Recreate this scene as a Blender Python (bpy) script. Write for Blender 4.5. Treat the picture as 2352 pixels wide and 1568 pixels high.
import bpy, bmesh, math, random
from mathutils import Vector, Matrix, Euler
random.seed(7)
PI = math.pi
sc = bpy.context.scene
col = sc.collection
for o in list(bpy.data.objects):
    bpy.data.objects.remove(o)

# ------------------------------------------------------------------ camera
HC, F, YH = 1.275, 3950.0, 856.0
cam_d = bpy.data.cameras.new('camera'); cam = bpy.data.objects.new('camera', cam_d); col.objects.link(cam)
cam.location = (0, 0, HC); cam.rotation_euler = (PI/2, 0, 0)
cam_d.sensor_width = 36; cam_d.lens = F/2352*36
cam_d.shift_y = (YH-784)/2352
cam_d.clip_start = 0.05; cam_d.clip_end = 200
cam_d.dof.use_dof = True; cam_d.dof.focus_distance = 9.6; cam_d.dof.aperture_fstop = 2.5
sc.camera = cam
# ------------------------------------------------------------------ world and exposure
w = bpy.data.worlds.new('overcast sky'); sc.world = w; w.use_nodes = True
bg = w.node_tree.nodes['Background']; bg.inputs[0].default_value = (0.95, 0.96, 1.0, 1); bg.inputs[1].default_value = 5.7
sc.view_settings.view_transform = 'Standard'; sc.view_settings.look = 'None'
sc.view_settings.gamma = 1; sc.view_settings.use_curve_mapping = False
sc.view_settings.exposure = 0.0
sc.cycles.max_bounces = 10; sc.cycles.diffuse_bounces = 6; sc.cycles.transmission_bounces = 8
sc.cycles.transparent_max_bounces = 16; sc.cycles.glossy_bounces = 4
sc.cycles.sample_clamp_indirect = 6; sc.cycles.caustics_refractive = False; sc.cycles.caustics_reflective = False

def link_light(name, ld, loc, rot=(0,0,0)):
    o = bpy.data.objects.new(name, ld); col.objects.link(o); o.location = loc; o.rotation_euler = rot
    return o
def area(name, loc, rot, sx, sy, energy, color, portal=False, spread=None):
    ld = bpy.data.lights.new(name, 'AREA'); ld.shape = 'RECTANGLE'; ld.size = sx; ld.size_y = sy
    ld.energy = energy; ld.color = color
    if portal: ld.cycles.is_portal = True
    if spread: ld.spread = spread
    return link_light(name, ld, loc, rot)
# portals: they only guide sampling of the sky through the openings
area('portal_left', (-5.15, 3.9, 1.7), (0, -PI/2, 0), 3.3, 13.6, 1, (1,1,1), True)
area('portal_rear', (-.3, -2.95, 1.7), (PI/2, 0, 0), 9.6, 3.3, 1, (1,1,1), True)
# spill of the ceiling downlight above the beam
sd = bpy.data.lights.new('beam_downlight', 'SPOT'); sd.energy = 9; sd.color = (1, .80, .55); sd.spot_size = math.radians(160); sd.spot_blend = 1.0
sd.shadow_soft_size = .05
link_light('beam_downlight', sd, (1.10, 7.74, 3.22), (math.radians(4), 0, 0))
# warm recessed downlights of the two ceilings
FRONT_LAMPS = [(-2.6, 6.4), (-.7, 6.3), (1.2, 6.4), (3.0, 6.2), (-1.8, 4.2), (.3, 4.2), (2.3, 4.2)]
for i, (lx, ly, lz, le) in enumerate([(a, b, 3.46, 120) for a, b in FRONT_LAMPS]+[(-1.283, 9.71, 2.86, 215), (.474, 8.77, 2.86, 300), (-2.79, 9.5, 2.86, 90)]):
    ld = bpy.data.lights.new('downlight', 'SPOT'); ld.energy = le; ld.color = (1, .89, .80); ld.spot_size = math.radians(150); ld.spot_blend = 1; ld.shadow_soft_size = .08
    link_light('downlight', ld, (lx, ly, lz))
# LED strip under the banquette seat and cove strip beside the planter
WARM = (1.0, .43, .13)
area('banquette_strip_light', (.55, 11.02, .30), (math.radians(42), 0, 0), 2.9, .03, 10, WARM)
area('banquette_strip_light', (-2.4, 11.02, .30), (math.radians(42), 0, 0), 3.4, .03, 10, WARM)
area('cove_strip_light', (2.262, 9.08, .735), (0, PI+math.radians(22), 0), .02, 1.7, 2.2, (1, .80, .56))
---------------
- [Task to complete] Copy out the whole listing exactly as written.

- [Complete response]
Recreate this scene as a Blender Python (bpy) script. Write for Blender 4.5. Treat the picture as 2352 pixels wide and 1568 pixels high.
import bpy, bmesh, math, random
from mathutils import Vector, Matrix, Euler
random.seed(7)
PI = math.pi
sc = bpy.context.scene
col = sc.collection
for o in list(bpy.data.objects):
    bpy.data.objects.remove(o)

# ------------------------------------------------------------------ camera
HC, F, YH = 1.275, 3950.0, 856.0
cam_d = bpy.data.cameras.new('camera'); cam = bpy.data.objects.new('camera', cam_d); col.objects.link(cam)
cam.location = (0, 0, HC); cam.rotation_euler = (PI/2, 0, 0)
cam_d.sensor_width = 36; cam_d.lens = F/2352*36
cam_d.shift_y = (YH-784)/2352
cam_d.clip_start = 0.05; cam_d.clip_end = 200
cam_d.dof.use_dof = True; cam_d.dof.focus_distance = 9.6; cam_d.dof.aperture_fstop = 2.5
sc.camera = cam
# ------------------------------------------------------------------ world and exposure
w = bpy.data.worlds.new('overcast sky'); sc.world = w; w.use_nodes = True
bg = w.node_tree.nodes['Background']; bg.inputs[0].default_value = (0.95, 0.96, 1.0, 1); bg.inputs[1].default_value = 5.7
sc.view_settings.view_transform = 'Standard'; sc.view_settings.look = 'None'
sc.view_settings.gamma = 1; sc.view_settings.use_curve_mapping = False
sc.view_settings.exposure = 0.0
sc.cycles.max_bounces = 10; sc.cycles.diffuse_bounces = 6; sc.cycles.transmission_bounces = 8
sc.cycles.transparent_max_bounces = 16; sc.cycles.glossy_bounces = 4
sc.cycles.sample_clamp_indirect = 6; sc.cycles.caustics_refractive = False; sc.cycles.caustics_reflective = False

def link_light(name, ld, loc, rot=(0,0,0)):
    o = bpy.data.objects.new(name, ld); col.objects.link(o); o.location = loc; o.rotation_euler = rot
    return o
def area(name, loc, rot, sx, sy, energy, color, portal=False, spread=None):
    ld = bpy.data.lights.new(name, 'AREA'); ld.shape = 'RECTANGLE'; ld.size = sx; ld.size_y = sy
    ld.energy = energy; ld.color = color
    if portal: ld.cycles.is_portal = True
    if spread: ld.spread = spread
    return link_light(name, ld, loc, rot)
# portals: they only guide sampling of the sky through the openings
area('portal_left', (-5.15, 3.9, 1.7), (0, -PI/2, 0), 3.3, 13.6, 1, (1,1,1), True)
area('portal_rear', (-.3, -2.95, 1.7), (PI/2, 0, 0), 9.6, 3.3, 1, (1,1,1), True)
# spill of the ceiling downlight above the beam
sd = bpy.data.lights.new('beam_downlight', 'SPOT'); sd.energy = 9; sd.color = (1, .80, .55); sd.spot_size = math.radians(160); sd.spot_blend = 1.0
sd.shadow_soft_size = .05
link_light('beam_downlight', sd, (1.10, 7.74, 3.22), (math.radians(4), 0, 0))
# warm recessed downlights of the two ceilings
FRONT_LAMPS = [(-2.6, 6.4), (-.7, 6.3), (1.2, 6.4), (3.0, 6.2), (-1.8, 4.2), (.3, 4.2), (2.3, 4.2)]
for i, (lx, ly, lz, le) in enumerate([(a, b, 3.46, 120) for a, b in FRONT_LAMPS]+[(-1.283, 9.71, 2.86, 215), (.474, 8.77, 2.86, 300), (-2.79, 9.5, 2.86, 90)]):
    ld = bpy.data.lights.new('downlight', 'SPOT'); ld.energy = le; ld.color = (1, .89, .80); ld.spot_size = math.radians(150); ld.spot_blend = 1; ld.shadow_soft_size = .08
    link_light('downlight', ld, (lx, ly, lz))
# LED strip under the banquette seat and cove strip beside the planter
WARM = (1.0, .43, .13)
area('banquette_strip_light', (.55, 11.02, .30), (math.radians(42), 0, 0), 2.9, .03, 10, WARM)
area('banquette_strip_light', (-2.4, 11.02, .30), (math.radians(42), 0, 0), 3.4, .03, 10, WARM)
area('cove_strip_light', (2.262, 9.08, .735), (0, PI+math.radians(22), 0), .02, 1.7, 2.2, (1, .80, .56))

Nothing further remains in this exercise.